Zora Neale Hurston · September 11, 2025
What Can Modern Readers Learn From Black Southern Folklore and Folk Traditions?
People act like folklore is some dusty thing, something dead and gone, something to study in a museum behind glass. But folklore is ALIVE. It's the beating heart of how a people understand themselves and their world. When I went down to Eatonville and later throughout the South, I wasn't being nostalgic. I was documenting the philosophy, the psychology, the genius of Black survival and Black joy.
Folk traditions teach you how to live. They teach you about power and resistance in ways that academic books never could. When our ancestors told stories about Brer Rabbit outsmarting the fox, they weren't just telling stories for entertainment—they were passing down strategies for survival, lessons about using wit instead of brute force, about how the weak can outmaneuver the strong. Those tales are tactical.

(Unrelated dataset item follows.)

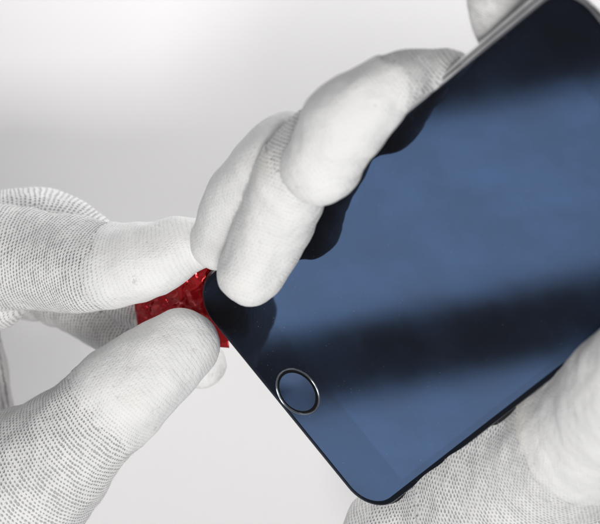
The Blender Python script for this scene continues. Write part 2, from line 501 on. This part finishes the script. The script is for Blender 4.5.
lathe('button_ring', [(5.42, .04), (5.56, .24), (5.68, .34), (5.8, .3), (5.96, .0)], 0, bc, RING, btn)
GAP = plain('dark groove', (.004, .004, .005), .5)
GAP.node_tree.nodes['Principled BSDF'].inputs['Specular IOR Level'].default_value = .1
lathe('groove', [(4.8, .10), (4.95, .05), (5.46, .05)], 0, bc, GAP, btn)

# ------------------------------------------------------------------ red pull tab
q = NT('red translucent film')
cr = q.noise(160, 3, .6)
RED = q.set(Base_Color=(.44, .004, .009, 1), Metallic=.75, Roughness=.15, Normal=q.bump(cr, .0006, .35))
q.b.inputs['Transmission Weight'].default_value = .1
q.b.inputs['Coat Weight'].default_value = .5
nu, nv = 80, 60
TV = []
for j in range(nv + 1):
    for i in range(nu + 1):
        u, v = i / nu, j / nv
        # from under the glass corner to the pinch
        A0, A1 = np.array([222, 262.]), np.array([229, 348.])
        B0, B1 = np.array([131, 284.]), np.array([140, 340.])
        p = (A0 * (1 - v) + A1 * v) * (1 - u) + (B0 * (1 - v) + B1 * v) * u
        
        if 0 < i < nu and 0 < j < nv: p = p + rng.uniform(-.1, .1, 2)
        TV.append((p[0], p[1], u, v))
TV = np.array(TV)
X3 = np.array([TV[:, 0], TV[:, 1], np.zeros(len(TV))]).T
rot = lambda a: np.array([[math.cos(a), math.sin(a), 0], [-math.sin(a), math.cos(a), 0], [0, 0, 1]])
rdg = lambda a, sc, sd, st=1.0: np.abs(vnoise((X3 @ rot(a)) * np.array([1, st, 1]), sc, sd))
fold = 1.5 * rdg(.5, 30, 5, .6) + 1.3 * rdg(1.3, 19, 8) + .7 * rdg(2.2, 10, 12) + .25 * rdg(.2, 5, 15) - 1.0
fold = fold * 1.3
V = [H(x, y, 1, -4.8 + 4.4 * min(u * 2.0, 1) + f * min(1, .25 + 2 * u))[:3] for (x, y, u, v), f in zip(TV, fold)]
F = [[j * (nu + 1) + i, j * (nu + 1) + i + 1, (j + 1) * (nu + 1) + i + 1, (j + 1) * (nu + 1) + i] for j in range(nv) for i in range(nu)]
tab = mesh_obj('pull_tab', V, [t for a, b, c, d in F for t in ((a, b, c), (a, c, d))], RED, None, True)
sm = tab.modifiers.new('thickness', 'SOLIDIFY'); sm.thickness = .00018
tag(tab, 'shiny red plastic pull tab between the phone corner and the pinching fingers', 'pull tab')

# ------------------------------------------------------------------ table
q = NT('matt white table')
t1, t2 = q.noise(6, 4, .5), q.noise(700, 2, .5)
TAB = q.set(Base_Color=q.mix(t1, (.655, .646, .648, 1), (.685, .675, .676, 1)), Roughness=.6, Normal=q.bump(t2, .0001, .2))
n = 40
prof = [(-420, 0), (420, 0)]
V = [(x, y, TABLE) for x, y in ((-420, -330), (420, -330), (420, 600), (-420, 600))] + [(x, y, TABLE - 18) for x, y in ((-420, -330), (420, -330), (420, 600), (-420, 600))]
F = [[0, 1, 2, 3], [7, 6, 5, 4], [0, 4, 5, 1], [1, 5, 6, 2], [2, 6, 7, 3], [3, 7, 4, 0]]
tag(mesh_obj('table_surface', V, F, TAB, None, False), kind='structure')

# ------------------------------------------------------------------ lamps
def area(name, loc, direction, sx, sy, radiance, up=None, col=(1, 1, 1)):
    la = bpy.data.lights.new(name, 'AREA'); la.shape = 'RECTANGLE'
    la.size, la.size_y = sx * MM, sy * MM; la.color = col
    la.energy = radiance * math.pi * la.size * la.size_y
    o = link(bpy.data.objects.new(name, la))
    z = -np.asarray(direction, float); z /= np.linalg.norm(z)
    up = np.array([0, 1.0, 0]) if up is None else np.asarray(up, float)
    y = up - z * (up @ z); y /= np.linalg.norm(y); x = np.cross(y, z)
    o.matrix_world = Matrix(((x[0], y[0], z[0], loc[0] * MM), (x[1], y[1], z[1], loc[1] * MM), (x[2], y[2], z[2], loc[2] * MM), (0, 0, 0, 1)))
    return o
CAM = np.array([0, 0, D])
R0 = np.array([0, 0, 1.0]); R0 = 2 * (R0 @ N) * N - R0          # where the glass sends the view
LD = 620.0
def seen_at(px, py):                                             # point on the lamp plane mirrored at a glass point
    g = ray(px, py, pw(px, py)); d = g - CAM; d /= np.linalg.norm(d)
    d = d - 2 * (d @ N) * N
    c = PC + R0 * LD
    return g + d * (((c - g) @ R0) / (d @ R0))
def strip(name, tl, tr, bl, br, radiance, col=(1, 1, 1)):
    p = [seen_at(*x) for x in (tl, tr, bl, br)]
    c = sum(p) / 4
    xa = (p[1] - p[0] + p[3] - p[2]) / 2; xl = np.linalg.norm(xa); xa /= xl
    ya = np.cross(R0, xa); h = ((p[0] - p[2] + p[1] - p[3]) / 2) @ ya
    return area(name, c, -R0, xl, abs(h), radiance, up=ya * np.sign(h), col=col)
sl = -.2
def row(y340, x): return (x, y340 + (x - 340) * sl)
strip('reflection_strip', row(137, 120), row(137, 700), row(322, 120), row(322, 700), 3.4)  # added strip lamps, shaped so the glass mirrors them as its bright bands
strip('low_reflection_strip', row(404, 120), row(404, 620), row(640, 120), row(640, 620), 3.4)
area('key_softbox', (-30, -230, 900), (.03, .25, -1), 190, 170, 28, col=(1, .985, .965))
area('front_softbox', (120, -620, 800), (-.15, .6, -.9), 700, 400, 3.6)
area('added_table_light', (95, 150, -36), (-.05, -.8, -.6), 380, 40, 7.2)  # added lamp out of view, below the hands, brightens only the table

w = bpy.data.worlds.new('World'); scene.world = w; w.use_nodes = True
w.node_tree.nodes['Background'].inputs[0].default_value = (.98, .97, 1, 1)
w.node_tree.nodes['Background'].inputs[1].default_value = .17

# ------------------------------------------------------------------ camera
cam = bpy.data.cameras.new('camera'); co = link(bpy.data.objects.new('camera', cam))
co.location = (0, 0, D * MM)
cam.sensor_width = 36; cam.lens = 36 * D / (600 / K)
cam.clip_start = .05; cam.clip_end = 50
cam.dof.use_dof = True; cam.dof.focus_distance = (D - 8) * MM; cam.dof.aperture_fstop = 20
scene.camera = co
scene.view_settings.view_transform = 'Standard'; scene.view_settings.look = 'None'
scene.view_settings.exposure = .42; scene.view_settings.gamma = 1
scene.render.engine = 'CYCLES'; scene.cycles.use_denoising = True
scene.cycles.max_bounces = 8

The sayings, the ways of speaking, the particular humor and wisdom in our folklore—that's accumulated knowledge. That's generations of observation about human nature, about love, about betrayal, about resilience. When an old woman told me about getting her roots done or her neighbor's conjuring, she was sharing real knowledge about power, about belief systems that sustained people through impossible circumstances.

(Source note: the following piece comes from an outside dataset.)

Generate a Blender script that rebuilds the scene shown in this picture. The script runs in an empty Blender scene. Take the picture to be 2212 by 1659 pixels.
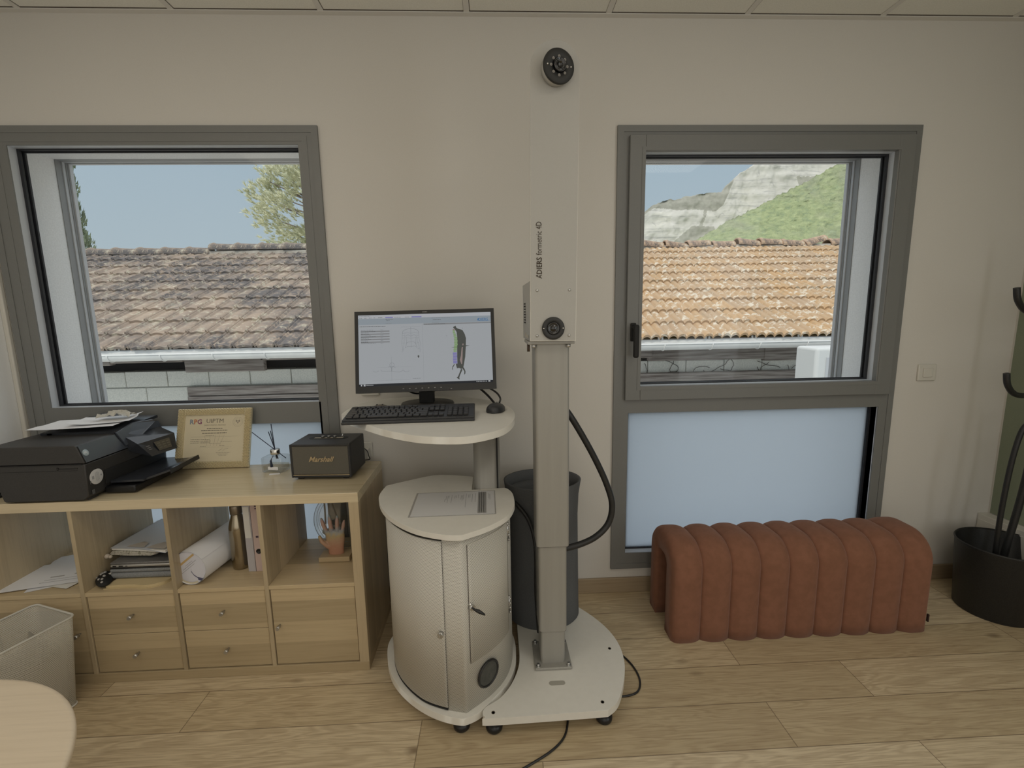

Modern readers, particularly young Black folks, need to understand that your culture isn't something to be ashamed of or set aside for "proper" education. The way your grandmother talked, the stories your grandfather told, the songs your people sang—that's your inheritance. That's gold.
Folklore teaches you that ordinary people have extraordinary wisdom. It validates the lives and experiences of regular folk who never went to college, never published books, but who understood life deeply. It says: your experience matters, your way of seeing matters, your stories matter.
In a world constantly trying to erase or diminish Black culture, studying and honoring folklore is an act of resistance and self-love. It's how you remember who you are when everybody else is trying to tell you something different.